AFGHANISTAN Warlord loyalists force out governor
Fighters were preparing a counterattack.
KABUL, Afghanistan (AP) -- Fighters loyal to several regional warlords stormed a remote provincial capital and forced the governor to flee, one of the group's leaders and a government official said today. At least 10 people were believed killed.
The violence presents a fresh security threat for President Hamid Karzai, whose authority is already sapped by factional fighting across a swath of northern and western Afghanistan as well as a spreading Taliban-led insurgency.
Clashes broke out late Thursday in Chagcharan, a small town that is the capital of western Ghor province, 220 miles west of the capital Kabul.
Din Mohammed Azimi, Ghor's deputy governor, said the governor had fled for either Herat or Kabul on Thursday afternoon.
Counterattack planned
Azimi, who said he was speaking from a village a few miles to the north of the city, said at least 10 of his men were killed and that more than 1,500 fighters were preparing a counterattack.
Ghulam Yahya, a former Ghor police chief who is now one of the warlords opposed to the governor, said he knew of only one person killed, but it was not clear if he was referring only to casualties on his side.
The fighting follows weeks of tension between allies of the provincial military commander, Ahmad Murghabi, and rival tribes over positions in the local administration.
Azimi said a group of rival factions led by Rais Salam launched the attack after rejecting an offer of control of four government departments, including police and intelligence.

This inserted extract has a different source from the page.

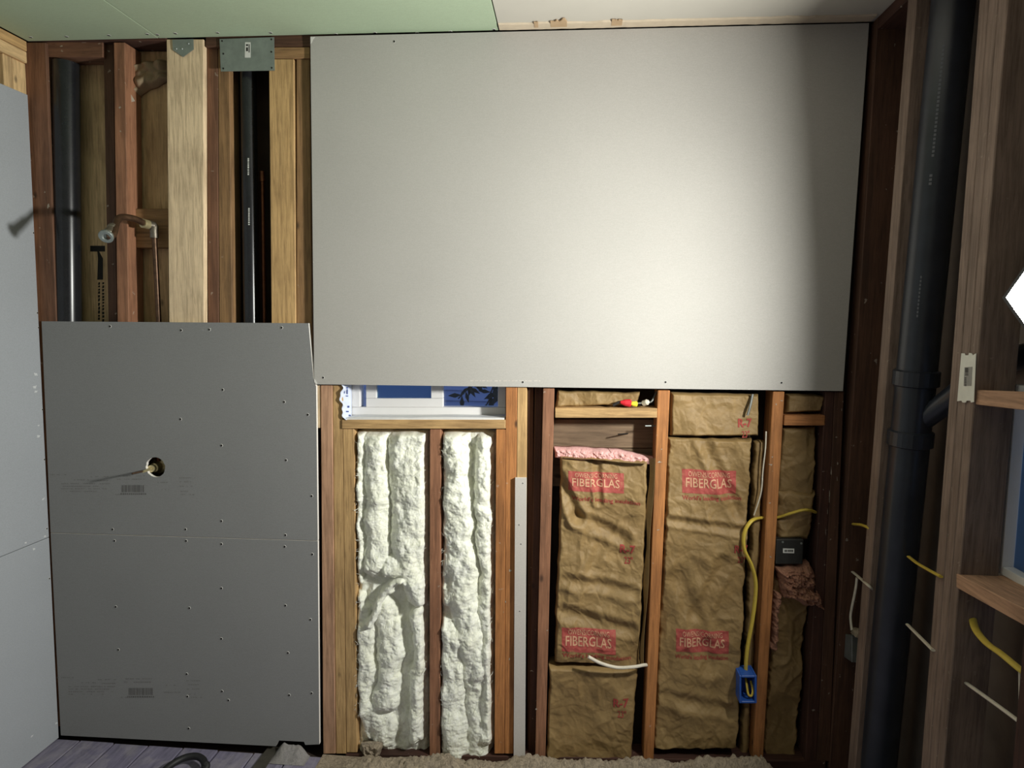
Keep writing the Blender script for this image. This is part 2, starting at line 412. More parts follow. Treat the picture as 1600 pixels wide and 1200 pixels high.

Karzai, who returned today from a trip to the United States, has vowed to disarm the warlords who still control most of the country more than two years after the fall of the Taliban.
But footdragging by powerful regional leaders such as Herat Gov. Ismail Khan and Uzbek strongman Abdul Rashid Dostum means only a few thousand of the official total of 100,000 irregular fighters have given up their weapons so far.
Karzai was forced to divert hundreds of troops from the new U.S.-trained Afghan National Army to western Herat and to the northern province of Faryab earlier this year to quell fighting between warlord factions.
Factional tension has also wracked Sar-e-Pul and Balkh provinces, casting doubt on the country's readiness for national elections slated for September.